Sabah penceremde buğu. Dışarıda kar yağışı durmuş. Güneş açmış. Birkaç serçe eşelenerek besleniyor. Sokak kedileri heyecan ile koşuşturuyor. Karşı apartmanda bir adam kömürlükten doldurmuş kovayı çıkıyor, koltuğunun altında gazete. Üzerinde uzun bir pardesü. “Babam gibi”. Yüzünde sabahın mahmurluğunu bir çocuk karşı pencereden sokağı seyrediyor. Bir kadın mutfakta koşturuyor “anam gibi”. Kahvaltımı yaptım ama tadı yoktu. Aklımda anamın hazırladığı kış kahvaltısı. Giyindim çıktım.
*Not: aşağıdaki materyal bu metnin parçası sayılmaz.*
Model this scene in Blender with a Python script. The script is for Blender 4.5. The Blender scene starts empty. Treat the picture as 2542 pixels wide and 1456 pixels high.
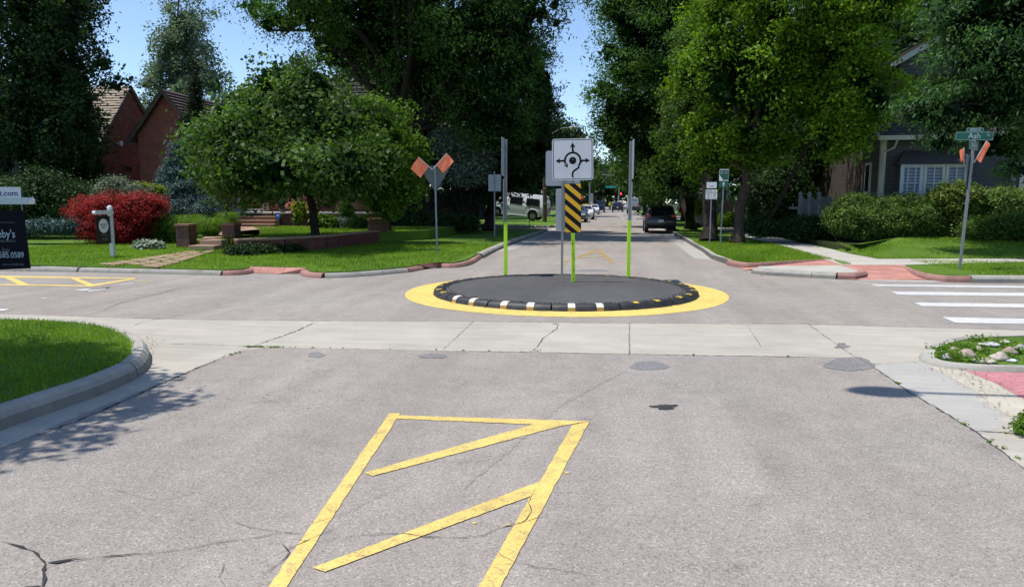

Caddede sessizlik. Birkaç adam hızlı adımlar ile geçti yanımdan. Elimde deri eldiven yaramaz bir çocuk gibi yüzümde bir gülümseme apartmanın önünde kardan adam yapmaya başladım. Kafasını tam gövdenin üzerine koydum bir çocuk sesi. “Abi bunlar lazım olur” çocuk elinde kömür, havuç, kapıdan aldığı bir süpürge. “Çok teşekkür ederim” dedim. Güzel olmuştu uzaktan seyrettik bir süre. Çocuklar toplanmaya başladı etrafımızda. Ellerinden çekiştirilerek getirilen babalar, annelerin utangaç bakışları. Her gelen birbiri ile selamlaşıyor ve kardan adamı seyrediyor. Duramadım bir kar topu yaptım, kömürleri götüren çocuğa fırlattım. O da bana attı. Bir anda sokakta tam bir savaş, babalar çocuklar havada uçuşan kar topları. Yüzlerdeki utangaçlık yerini kahkahalara bıraktı.
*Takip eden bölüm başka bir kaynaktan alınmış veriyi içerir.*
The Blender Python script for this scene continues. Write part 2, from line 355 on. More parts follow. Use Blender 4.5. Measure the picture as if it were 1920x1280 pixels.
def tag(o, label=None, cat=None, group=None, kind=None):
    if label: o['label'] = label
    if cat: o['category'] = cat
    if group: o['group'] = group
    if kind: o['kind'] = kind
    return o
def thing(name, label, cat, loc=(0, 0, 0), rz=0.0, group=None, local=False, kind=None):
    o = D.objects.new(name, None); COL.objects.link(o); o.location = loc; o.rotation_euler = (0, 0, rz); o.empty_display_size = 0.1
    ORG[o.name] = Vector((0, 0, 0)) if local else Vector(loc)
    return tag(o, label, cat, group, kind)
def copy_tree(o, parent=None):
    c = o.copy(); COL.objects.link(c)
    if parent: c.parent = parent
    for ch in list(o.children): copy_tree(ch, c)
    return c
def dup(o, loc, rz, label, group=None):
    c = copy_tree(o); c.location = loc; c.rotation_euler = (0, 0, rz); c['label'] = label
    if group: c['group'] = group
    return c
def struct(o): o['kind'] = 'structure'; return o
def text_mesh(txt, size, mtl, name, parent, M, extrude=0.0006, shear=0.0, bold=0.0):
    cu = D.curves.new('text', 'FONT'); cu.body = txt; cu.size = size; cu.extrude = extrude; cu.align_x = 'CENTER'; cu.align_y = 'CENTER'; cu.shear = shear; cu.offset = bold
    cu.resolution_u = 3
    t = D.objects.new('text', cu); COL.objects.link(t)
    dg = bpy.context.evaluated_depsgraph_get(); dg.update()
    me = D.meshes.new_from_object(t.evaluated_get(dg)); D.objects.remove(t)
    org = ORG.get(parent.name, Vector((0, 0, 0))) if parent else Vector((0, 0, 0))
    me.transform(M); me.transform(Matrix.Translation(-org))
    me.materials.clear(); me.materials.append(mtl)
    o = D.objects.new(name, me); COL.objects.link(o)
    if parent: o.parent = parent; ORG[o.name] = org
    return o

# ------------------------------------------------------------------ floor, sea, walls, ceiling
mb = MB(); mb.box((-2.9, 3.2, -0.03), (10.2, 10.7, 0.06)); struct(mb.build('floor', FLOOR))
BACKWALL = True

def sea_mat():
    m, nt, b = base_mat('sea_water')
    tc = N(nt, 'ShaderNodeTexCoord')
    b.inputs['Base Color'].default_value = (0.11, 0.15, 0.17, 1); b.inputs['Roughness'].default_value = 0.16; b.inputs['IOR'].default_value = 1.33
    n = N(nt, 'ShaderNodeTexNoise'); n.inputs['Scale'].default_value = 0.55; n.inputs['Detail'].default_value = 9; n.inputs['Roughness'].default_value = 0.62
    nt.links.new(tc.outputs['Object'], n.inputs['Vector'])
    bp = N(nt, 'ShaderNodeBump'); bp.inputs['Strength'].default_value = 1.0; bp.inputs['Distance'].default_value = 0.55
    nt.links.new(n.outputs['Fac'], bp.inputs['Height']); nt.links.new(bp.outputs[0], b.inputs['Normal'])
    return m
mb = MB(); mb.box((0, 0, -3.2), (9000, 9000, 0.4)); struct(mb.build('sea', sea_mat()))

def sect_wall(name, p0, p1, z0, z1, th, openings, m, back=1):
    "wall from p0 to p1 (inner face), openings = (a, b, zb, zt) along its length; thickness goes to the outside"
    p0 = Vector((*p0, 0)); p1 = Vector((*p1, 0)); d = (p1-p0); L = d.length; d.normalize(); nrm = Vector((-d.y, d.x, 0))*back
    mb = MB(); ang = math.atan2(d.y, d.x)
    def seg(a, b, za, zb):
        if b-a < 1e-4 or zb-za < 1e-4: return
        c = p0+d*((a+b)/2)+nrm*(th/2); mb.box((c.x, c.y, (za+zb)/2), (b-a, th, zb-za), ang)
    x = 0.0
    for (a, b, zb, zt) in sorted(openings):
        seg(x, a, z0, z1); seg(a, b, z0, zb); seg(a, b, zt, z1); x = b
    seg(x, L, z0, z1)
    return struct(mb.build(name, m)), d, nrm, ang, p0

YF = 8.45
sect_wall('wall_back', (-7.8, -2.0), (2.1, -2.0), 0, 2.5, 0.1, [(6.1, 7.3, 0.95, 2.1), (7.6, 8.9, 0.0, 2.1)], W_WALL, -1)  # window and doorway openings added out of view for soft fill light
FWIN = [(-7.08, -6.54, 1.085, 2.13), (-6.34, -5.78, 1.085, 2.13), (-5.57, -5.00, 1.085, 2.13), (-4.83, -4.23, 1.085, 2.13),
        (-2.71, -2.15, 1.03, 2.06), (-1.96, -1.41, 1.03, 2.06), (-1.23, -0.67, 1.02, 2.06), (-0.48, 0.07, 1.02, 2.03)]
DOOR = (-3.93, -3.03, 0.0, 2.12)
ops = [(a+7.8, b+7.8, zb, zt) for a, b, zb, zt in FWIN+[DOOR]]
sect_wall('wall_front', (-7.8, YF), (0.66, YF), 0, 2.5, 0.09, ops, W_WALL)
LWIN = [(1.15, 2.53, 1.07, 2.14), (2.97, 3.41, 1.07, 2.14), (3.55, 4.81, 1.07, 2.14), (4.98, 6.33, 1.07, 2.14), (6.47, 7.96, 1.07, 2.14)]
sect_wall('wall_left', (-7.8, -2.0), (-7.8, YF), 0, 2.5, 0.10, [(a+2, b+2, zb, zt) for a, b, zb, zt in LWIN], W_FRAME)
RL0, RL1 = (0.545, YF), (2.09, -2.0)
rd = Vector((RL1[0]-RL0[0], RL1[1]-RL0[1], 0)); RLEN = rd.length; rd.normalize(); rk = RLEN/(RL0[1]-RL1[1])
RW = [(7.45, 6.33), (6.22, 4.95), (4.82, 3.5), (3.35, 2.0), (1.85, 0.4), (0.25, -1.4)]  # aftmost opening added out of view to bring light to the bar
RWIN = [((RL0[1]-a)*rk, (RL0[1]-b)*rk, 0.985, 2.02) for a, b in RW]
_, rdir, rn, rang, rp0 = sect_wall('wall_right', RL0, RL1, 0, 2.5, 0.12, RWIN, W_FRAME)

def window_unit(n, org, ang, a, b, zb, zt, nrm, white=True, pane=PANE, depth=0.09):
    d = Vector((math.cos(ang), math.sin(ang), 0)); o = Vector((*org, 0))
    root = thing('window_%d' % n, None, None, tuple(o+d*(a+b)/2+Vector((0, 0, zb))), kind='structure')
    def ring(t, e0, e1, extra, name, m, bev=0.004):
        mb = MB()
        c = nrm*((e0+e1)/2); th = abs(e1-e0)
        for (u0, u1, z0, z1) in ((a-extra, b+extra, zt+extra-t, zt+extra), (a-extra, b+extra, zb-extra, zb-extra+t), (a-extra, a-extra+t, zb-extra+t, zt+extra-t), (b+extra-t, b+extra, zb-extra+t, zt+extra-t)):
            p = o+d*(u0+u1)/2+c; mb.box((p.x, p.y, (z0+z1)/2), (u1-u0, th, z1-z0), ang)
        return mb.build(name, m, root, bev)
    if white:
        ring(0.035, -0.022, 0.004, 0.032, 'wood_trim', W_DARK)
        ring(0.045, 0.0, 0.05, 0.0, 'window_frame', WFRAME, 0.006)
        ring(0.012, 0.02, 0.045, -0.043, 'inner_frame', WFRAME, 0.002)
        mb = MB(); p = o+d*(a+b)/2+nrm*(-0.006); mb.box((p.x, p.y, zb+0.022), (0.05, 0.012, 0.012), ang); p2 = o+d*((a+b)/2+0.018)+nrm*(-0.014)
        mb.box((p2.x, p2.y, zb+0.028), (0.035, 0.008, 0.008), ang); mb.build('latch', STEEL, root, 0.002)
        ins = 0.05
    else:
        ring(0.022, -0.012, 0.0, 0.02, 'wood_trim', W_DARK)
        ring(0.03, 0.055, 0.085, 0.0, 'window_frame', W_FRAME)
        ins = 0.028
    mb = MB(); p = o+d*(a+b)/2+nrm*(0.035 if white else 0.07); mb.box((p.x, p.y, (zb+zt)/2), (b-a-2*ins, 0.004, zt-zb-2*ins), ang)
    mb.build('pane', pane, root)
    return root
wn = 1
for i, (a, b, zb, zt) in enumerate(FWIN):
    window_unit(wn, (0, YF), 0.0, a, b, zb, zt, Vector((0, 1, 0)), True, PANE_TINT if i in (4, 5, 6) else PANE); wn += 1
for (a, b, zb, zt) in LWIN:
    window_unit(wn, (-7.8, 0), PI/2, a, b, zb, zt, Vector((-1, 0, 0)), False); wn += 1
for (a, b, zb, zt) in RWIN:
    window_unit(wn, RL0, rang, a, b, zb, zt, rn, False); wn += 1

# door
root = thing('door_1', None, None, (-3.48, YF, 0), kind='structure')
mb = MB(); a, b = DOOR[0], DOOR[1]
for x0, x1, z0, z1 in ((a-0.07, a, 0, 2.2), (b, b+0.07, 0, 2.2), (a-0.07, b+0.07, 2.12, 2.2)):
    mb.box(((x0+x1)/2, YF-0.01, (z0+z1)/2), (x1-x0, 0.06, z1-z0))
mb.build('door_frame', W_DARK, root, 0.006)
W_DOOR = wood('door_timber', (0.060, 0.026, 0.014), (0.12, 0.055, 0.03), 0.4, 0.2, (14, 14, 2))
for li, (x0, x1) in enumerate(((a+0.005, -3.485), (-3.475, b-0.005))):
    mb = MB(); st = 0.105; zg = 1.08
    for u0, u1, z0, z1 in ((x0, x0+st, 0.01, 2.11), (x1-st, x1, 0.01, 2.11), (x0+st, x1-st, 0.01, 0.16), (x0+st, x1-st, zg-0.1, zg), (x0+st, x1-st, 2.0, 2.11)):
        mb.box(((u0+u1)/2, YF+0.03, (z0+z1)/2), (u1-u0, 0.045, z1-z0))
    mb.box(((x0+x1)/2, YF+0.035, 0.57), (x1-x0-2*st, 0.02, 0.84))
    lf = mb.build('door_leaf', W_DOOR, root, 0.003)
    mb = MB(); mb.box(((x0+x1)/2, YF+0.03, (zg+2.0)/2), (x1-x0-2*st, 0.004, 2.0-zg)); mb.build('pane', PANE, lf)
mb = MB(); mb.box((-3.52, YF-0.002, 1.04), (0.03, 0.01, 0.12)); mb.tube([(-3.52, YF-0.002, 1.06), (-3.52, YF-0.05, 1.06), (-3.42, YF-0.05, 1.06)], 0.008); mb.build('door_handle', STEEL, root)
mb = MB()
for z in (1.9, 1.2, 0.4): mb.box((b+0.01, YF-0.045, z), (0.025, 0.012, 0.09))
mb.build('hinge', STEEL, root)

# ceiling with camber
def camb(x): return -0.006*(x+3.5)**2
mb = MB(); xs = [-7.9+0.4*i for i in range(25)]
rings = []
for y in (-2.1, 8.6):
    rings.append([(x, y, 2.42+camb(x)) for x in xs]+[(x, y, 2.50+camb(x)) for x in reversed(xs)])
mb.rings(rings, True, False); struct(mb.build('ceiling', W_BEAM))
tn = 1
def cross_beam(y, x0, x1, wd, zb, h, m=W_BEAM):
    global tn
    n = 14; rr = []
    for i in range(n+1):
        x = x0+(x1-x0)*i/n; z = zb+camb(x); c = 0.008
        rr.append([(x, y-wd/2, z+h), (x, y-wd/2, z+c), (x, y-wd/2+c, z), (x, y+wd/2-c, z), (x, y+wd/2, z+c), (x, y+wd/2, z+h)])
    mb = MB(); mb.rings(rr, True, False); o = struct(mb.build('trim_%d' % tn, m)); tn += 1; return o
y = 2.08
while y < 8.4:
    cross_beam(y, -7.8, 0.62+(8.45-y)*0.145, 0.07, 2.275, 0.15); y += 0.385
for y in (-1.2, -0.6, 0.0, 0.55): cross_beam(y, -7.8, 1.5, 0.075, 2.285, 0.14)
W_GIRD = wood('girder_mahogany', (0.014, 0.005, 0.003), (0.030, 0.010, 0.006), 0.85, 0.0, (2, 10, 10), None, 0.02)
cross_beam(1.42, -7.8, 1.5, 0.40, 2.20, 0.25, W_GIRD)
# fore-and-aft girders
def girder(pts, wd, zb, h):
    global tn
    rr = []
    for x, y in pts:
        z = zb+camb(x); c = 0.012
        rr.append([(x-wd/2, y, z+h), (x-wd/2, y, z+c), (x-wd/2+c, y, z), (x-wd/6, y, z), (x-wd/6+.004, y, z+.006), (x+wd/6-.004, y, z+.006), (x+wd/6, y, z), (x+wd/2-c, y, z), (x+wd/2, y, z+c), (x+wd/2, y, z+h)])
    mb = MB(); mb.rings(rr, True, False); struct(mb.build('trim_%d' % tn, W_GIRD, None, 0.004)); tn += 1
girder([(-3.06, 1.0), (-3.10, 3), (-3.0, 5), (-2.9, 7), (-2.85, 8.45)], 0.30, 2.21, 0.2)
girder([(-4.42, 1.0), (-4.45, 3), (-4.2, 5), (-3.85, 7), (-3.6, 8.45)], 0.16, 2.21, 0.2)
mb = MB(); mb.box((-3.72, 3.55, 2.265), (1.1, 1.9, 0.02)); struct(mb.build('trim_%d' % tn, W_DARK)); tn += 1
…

Çocukluk hızla bitiyor. Çocuk olarak kalmak anladım ki tamamen size bağlı. Geçmişte kalan hatıralar yenilenmez biliyorum ama yeni hatıralar olabilir. Hayaller, hayatın tadını çıkarmak bir tane daha eklemek mutlu güne, zor değil aslında. Zor olan içinizde büyüyen büyük adam olmanın kurallarından vazgeçebilmek. Ben o yıldan sonra içimdeki çocuktan hiç vazgeçmedim. Kar küresi bulursanız lütfen bir tane alın ve seyredin, sizde bu dünya koşturmacasının kenarında kendi çocukluğunuzu bulacaksınız.
Çocukluğunuzdan vazgeçmeyin. Çocukluk gökyüzü gibidir çünkü.
Beni de çocukluk anılarıma götürdünüz. Keyifle okudum. Kaleminize, yüreğinize sağlık.